D’altra parte questo lembo di terra è stata nel corso dei tempi una interminabile terra di frontiera, in cui si sono susseguiti approdi e partenze burrascose se non precipitose fughe in mare, almeno da Pompeo sino a Vittorio Emanuele III. Sulle sue coste si sono avvicendate truppe assatanate e manigoldi di ogni risma rigonfi di inesauribile fede e di improrogabile indigenza; è stata terra di piacevole conforto per baroni annoiati o ingentilita da pallide regine, terra di arrembaggio e di abbandono, terra trascurata nonostante credenze cosparse di sogno e di mistero ne abbiano preservato il fascino, sottraendolo al fuoco e alla rabbia scostante dei venti. Non c’è stato il tempo della sosta, del germoglio e della crescita. L’unica radice che ha attecchito è stata la pianta dell’ulivo, solido e vigilante, baluardo alle nostre incertezze, i cui tronchi si incurvano, intrecciandosi, per difendersi dalle intemperie e dalle perduranti inadempienze degli uomini.
Il tempo da queste parti non si è trattenuto abbastanza ed è scivolato flemmatico e dolente senza che si riuscisse ad edificare una desiderosa Samarcanda o un’impareggiabile Timbuctu. Ci si è lasciati crogiolare nel ricordo di un tempo glorioso come se fosse merito nostro lo splendore mitico della Magna Grecia o la stupefacente magnificenza del barocco, mentre oggi banalizziamo la nobiltà degli anfratti, di grotte, ipogei, gravine e campanili, struggenti panorami e sconcertanti pomeriggi; trascuriamo la fresca ombra del fico, i muretti di fichidindia e il sapore acre delle more che stordiscono il palato, disdegniamo il luccichio della calce viva, le pietanze cucinate con il semplice e l’essenziale, il sommesso calpestio dei nostri sentieri, il fruscio ansimante delle onde schiumose, la sonorità ritmica del nostro dialetto, la benevola colorazione dei tramonti sugli arenili. Per chi ne capisce, un insaziabile brand, per quel poco che ancora ne rimane. Queste le nostre armi. E allora da dove spunta il Grande Salento?
Se la strada prescelta non punta alla bellezza e alla vivibilità, rinunciando alla tentazione di spendere ulteriore denaro pubblico per cementare e asfaltare, progettare corridoi, inventarsi bretelle e tangenziali, tagliare alberi secolari per sistemare marciapiedi, edificare nuovi capannoni anziché ripristinare quelli inutilizzati nelle evanescenti zone industriali, continuando ad erodere suolo pubblico con ulteriori progetti di passanti per poter arrivare un quarto d’ora prima al mare, nascondendocelo pure alla vista; e comunque insistendo nel privilegiare il trasporto su gomma ci ritroveremo sempre più luoghi asfissiati e miserevoli. La crescita per essere durevole deve favorire il benessere della comunità altrimenti i legami collettivi di inaridiscono e portano ad un inesorabile declino.

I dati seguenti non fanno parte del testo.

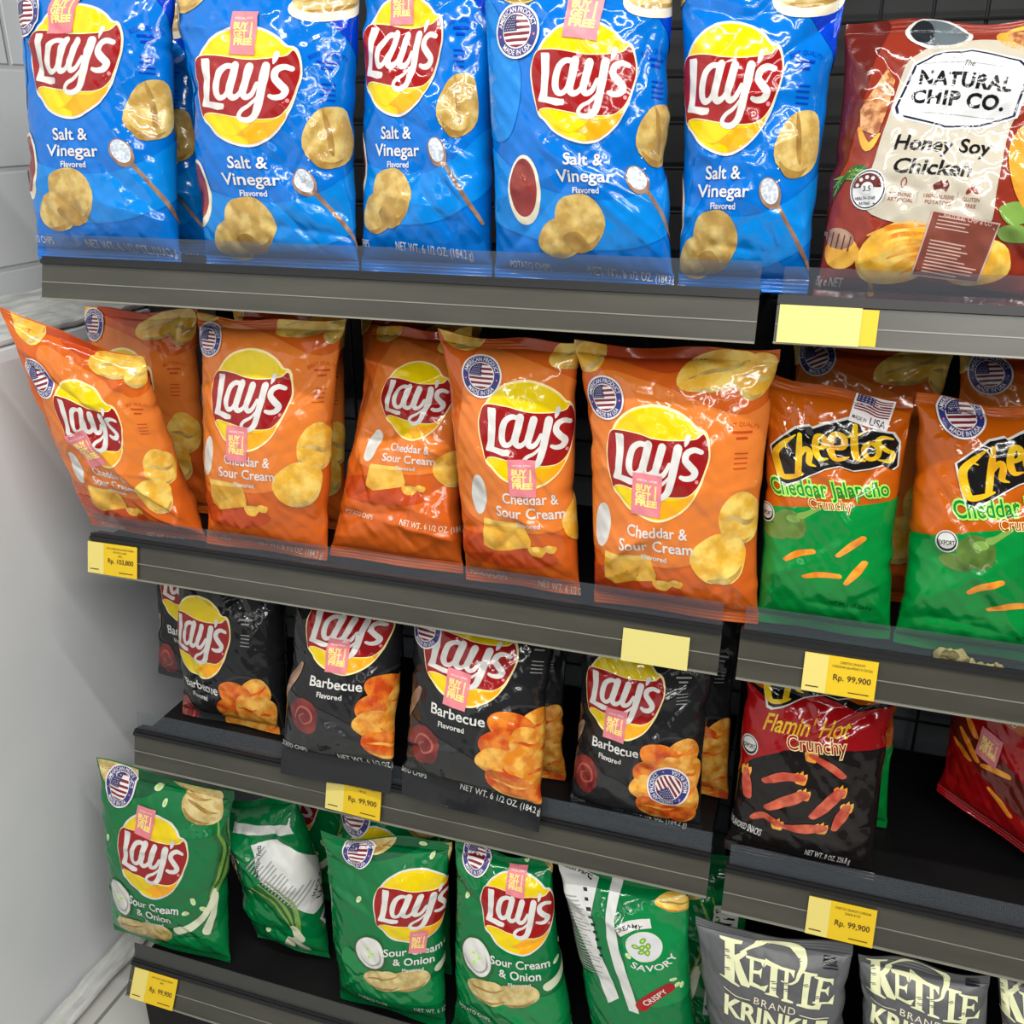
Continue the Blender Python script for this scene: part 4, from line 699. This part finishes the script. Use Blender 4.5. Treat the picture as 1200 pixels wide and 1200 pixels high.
    {'key': 'G5b', 'design': 'onion', 'q': [[0.8115, 0.06, 0.163], [0.9604, 0.06, 0.163], [0.8115, 0.11, 0.473], [0.9604, 0.11, 0.473]], 'T': 0.03, 'waist': 0.09, 'crumple': 1.0, 'seed': 37, 'logo': [-1.1, 0.6, 0.06, 0.062]},
    {'key': 'T1', 'design': 'kettle', 'q': [[0.9429, -0.03, 0.163], [1.1065, -0.03, 0.163], [0.8909, 0.0, 0.4588], [1.0893, 0.0, 0.4685]], 'T': 0.046200000000000005, 'waist': 0.05, 'crumple': 1.0, 'seed': 38, 'logo': [0.014, 0.845, 0.0724, 0.0615]},
    {'key': 'T2', 'design': 'kettle', 'q': [[1.137, -0.03, 0.163], [1.2833, -0.03, 0.163], [1.096, 0.005, 0.4629], [1.2465, 0.005, 0.4712]], 'T': 0.046200000000000005, 'waist': 0.05, 'crumple': 1.0, 'seed': 39, 'logo': [-0.082, 0.9, 0.0685, 0.0519]},
    {'key': 'T3', 'design': 'kettle', 'q': [[1.3094, -0.03, 0.163], [1.4577, -0.03, 0.163], [1.2519, 0.01, 0.4873], [1.4112, 0.01, 0.492]], 'T': 0.046200000000000005, 'waist': 0.05, 'crumple': 1.0, 'seed': 40, 'logo': [-0.342, 0.879, 0.0617, 0.0563]}]
# ------------------------------------------------------------------ the setting
def structure(name, mb, mats, **k):
    o = mb.build(name, mats, **k); o['kind'] = 'structure'; return o
structure('floor', MB().box((-.6, -3.6, -.05), (3.2, .5, 0)), 'floor_tile')
structure('wall_back', MB().box((-.6, .42, 0), (3.2, .5, 2.8)), 'back_panel')
g = MB().prism([(0, 0), (0, 0)], 0, 0) if False else MB()
for y0, y1 in ((-3.6, .42),):
    i = len(g.v); prof = [(-.5, 0), (-.16, 0), (-.16, 1.112), (-.163, 1.128), (-.36, 1.160), (-.5, 1.160)]
    for y in (y0, y1): g.v += [(x, y, z) for x, z in prof]
    k = len(prof)
    for a in range(k): g.f.append((i+a, i+(a+1) % k, i+k+(a+1) % k, i+k+a)); g.m.append(0)
    g.f.append(tuple(i+a for a in range(k))); g.m.append(0); g.f.append(tuple(i+k+a for a in reversed(range(k)))); g.m.append(0)
structure('upper_back_darkener', MB().box((-.3, .405, 1.0), (3.2, .4195, 2.3)), 'back_darkener')  # added sheet, darkens the back wall behind the top row
structure('wall_left', g, 'wall_paint')
structure('wall_left_upper', MB().box((-.5, -3.6, 1.160), (-.345, .42, 2.8)), 'painted_brick')
def rough_strip(name, x0, x1, y0, y1, zf, amp, nx, ny, seed):
    """uneven trowelled plaster: a closed slab with a noisy top"""
    r = np.random.RandomState(seed); g = MB(); X = np.linspace(x0, x1, nx); Y = np.linspace(y0, y1, ny)
    n1 = r.uniform(-1, 1, (ny, nx)); n2 = np.repeat(r.uniform(-1, 1, (ny, (nx+3)//4)), 4, 1)[:, :nx]
    for j in range(ny):
        for i in range(nx): g.v.append((X[i], Y[j], zf(X[i], Y[j])+amp*(.4*n1[j, i]+.8*n2[j, i])))
    for j in range(ny-1):
        for i in range(nx-1): k = j*nx+i; g.f.append((k, k+1, k+nx+1, k+nx)); g.m.append(0)
    o = g.build(name, 'rough_plaster'); s = o.modifiers.new('thick', 'SOLIDIFY'); s.thickness = .012; s.offset = -1
    u = o.modifiers.new('soft', 'SUBSURF'); u.levels = u.render_levels = 1; o['kind'] = 'structure'
rough_strip('trim_1', -.335, -.166, .02, .41, lambda x, y: 1.142-(x+.166)*.16, .004, 13, 22, 3)
rough_strip('baseboard_left', -.158, -.118, -.75, .40, lambda x, y: .020+(x+.158)*-.35, .004, 6, 50, 8)

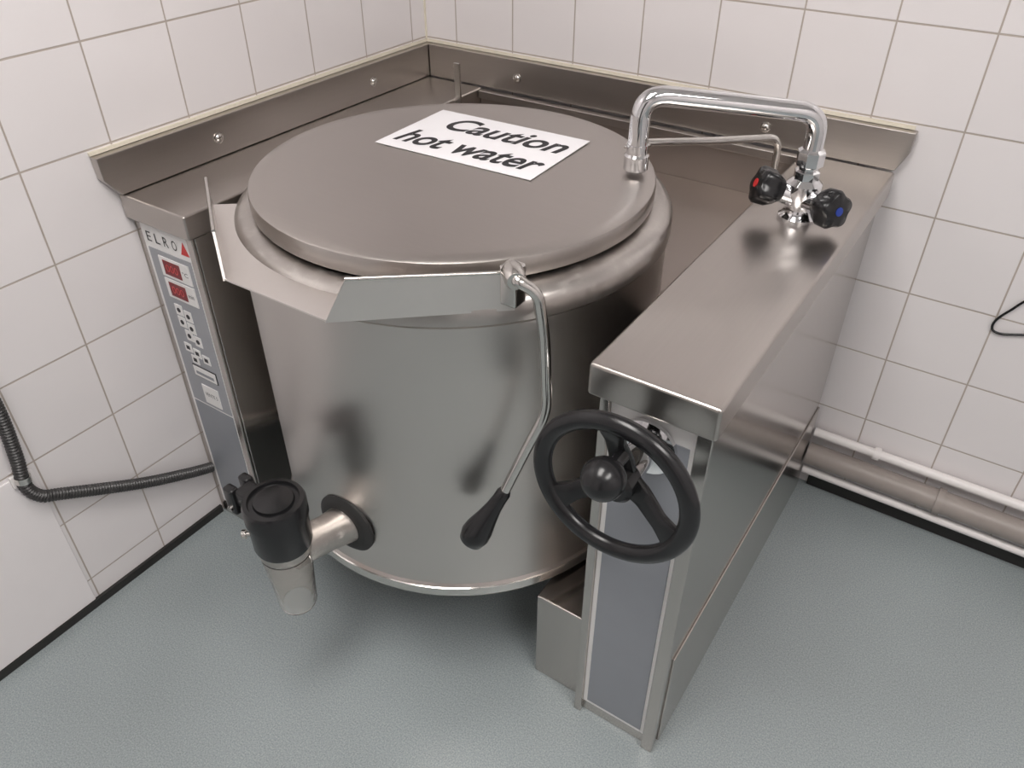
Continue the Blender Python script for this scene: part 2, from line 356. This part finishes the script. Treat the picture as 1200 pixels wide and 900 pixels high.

Sinora si è pensato pervicacemente al presente ora è necessario immaginare un nuovo futuro. Ma ci vuole un pensiero nuovo, uno scatto energico che capovolga l’idea dominante del progresso legato ad un Pil effimero e provvisorio capace di alimentare ricchezza solo verticalizzandola, defraudando il bene collettivo e lasciando intorno solo detriti e desolazione. Non ci si può più sottrarre a questa sfida osando una progettualità anche visionaria che contenga e inglobi i tesori del nostro territorio perché, senza scomodare i principi della decrescita felice, si può dare un impulso all’economia anche riqualificando quell’esistente che è stato miracolosamente conservato.
Quanto incremento di Pil occorre per vedere sopraffatti terreni agricoli, vigne e litorali di cespugli millenari cresciuti per la nostra sopravvivenza, invece di rinforzare la nostra agricoltura diffondendo nuove tecnologie e sapienza, noi che siamo stati allevati in mezzo ai campi e non dentro laminatoi a caldo, promuovendo le buone scuole agrarie, assistendo i tanti produttori in grado di far concorrenza alle blasonate case vinicole che da secoli prelevano le alte gradazioni dei nostri mosti per vinificare spumanti mediocri? Mettiamoci le risorse per capovolgere il senso di marcia delle nostre città, rivestiamole, facciamole vivere, rendiamole attraenti, come le misteriose città invisibili di Calvino, laddove era possibile distinguere le città “che continuano, attraverso gli anni e le mutazioni, a dare la loro forma ai desideri..…città in cui ci si poteva girare in mezzo col pensiero, perdercisi, fermarsi a prendere il fresco, o scappare via di corsa”.
Per fare questo non servono frenetici conciliaboli né sfiancanti tavoli tecnici e tantomeno serve ingigantire i muscoli, serve invece un coraggio mostruoso e irriverente per ricontrattualizzare e ridisegnare il nostro futuro, senza aspettare i tempi biblici dello Zes o altre provvidenze decantate da bandi ministeriali; serve reinventare un Salento propositivo e accogliente, ambizioso, a difesa dei reali bisogni della collettività, che non distrugga le nostre tradizioni e che ci renda orgogliosi di appartenere a questa meravigliosa terra.